Today’s Black Wall Street is No Longer Neighborhood-Based
The internet presents both challenges and opportunities for black-owned businesses.
With a sharp rise in racial tensions in 2020, companies everywhere responded by highlighting the need for racial equity. This quickly went beyond issues like police brutality and extended to economic opportunity. Now, there are dozens of articles and databases listing black-owned businesses in an effort to show support for these resilient entrepreneurs. While these efforts are important, they illuminate just how hidden many black-owned businesses are from the public consciousness. This is because ‘thinking black’ has never been a driving force behind consumer behavior. Generally speaking, people don’t tend to make purchasing decisions based on race.
Black consumers are certainly more aware of marketplace disparity and therefore are more apt to shift their buying behaviors accordingly. Indeed, this was the idea behind the first major Black Wall Street in Tulsa, Oklahoma. The goal was to aid blacks in circulating dollars within their own community, thereby creating a sustainable local ecosystem that simultaneously met the needs of black patrons. However, that all changed in 1921 with the burning of the Greenwood District and subsequent massacre of its black citizens by an angry, volatile white mob. But over a century later, today’s black wall street is no longer relegated to just one neighborhood. Black owned businesses must now extend their reach beyond their immediate neighbors and out across the internet. And in a more interconnected society, building both local and national customer bases creates a competitive advantage previously unrealized.

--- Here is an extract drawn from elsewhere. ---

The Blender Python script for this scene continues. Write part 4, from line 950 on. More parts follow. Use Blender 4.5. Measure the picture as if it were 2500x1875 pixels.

The beauty of the world wide web is that it takes the concept of a vast, ‘wide world’ and brings it into a local context. This means that black-owned businesses have the ability not only to be more easily discovered by local customers—if their business model allows, they can cultivate regional, national or even international brand awareness. Yet this presents a new set of challenges. While the internet allows for greater visibility, it doesn’t do so equally for every business. And though it’s helpful to have reputable publications curate lists of black-owned businesses, it’s not enough to solve for this problem. Google is also doing its part by making it easier for its users to find and search for black-owned businesses. Of course, for the average searcher, the priority is usually for finding the right product or service at the right price, making the owner’s race or ethnicity a lesser consideration. Shifting these priorities notably takes work—and it’s entirely necessary to correct longstanding disparity. Yet it’s merely a step in the process of creating a more richly diverse marketplace. The next step calls for empowering black-owned businesses to adapt from the neighborhood-based to a digitally based economy.
Buying black—for the moment—is being prompted more by penance and less by pure consumerism. And while penance is the catalyst for ameliorating wrongdoing, consumerism is the engine that ultimately drives economic growth. In essence, every black business contends with being defined by more than simply being black owned. In the end, this is a good thing. It means that every BIPOC business can leverage the push for equity. But it also means that every BIPOC business can build customer loyalty based on product quality and overall user experience.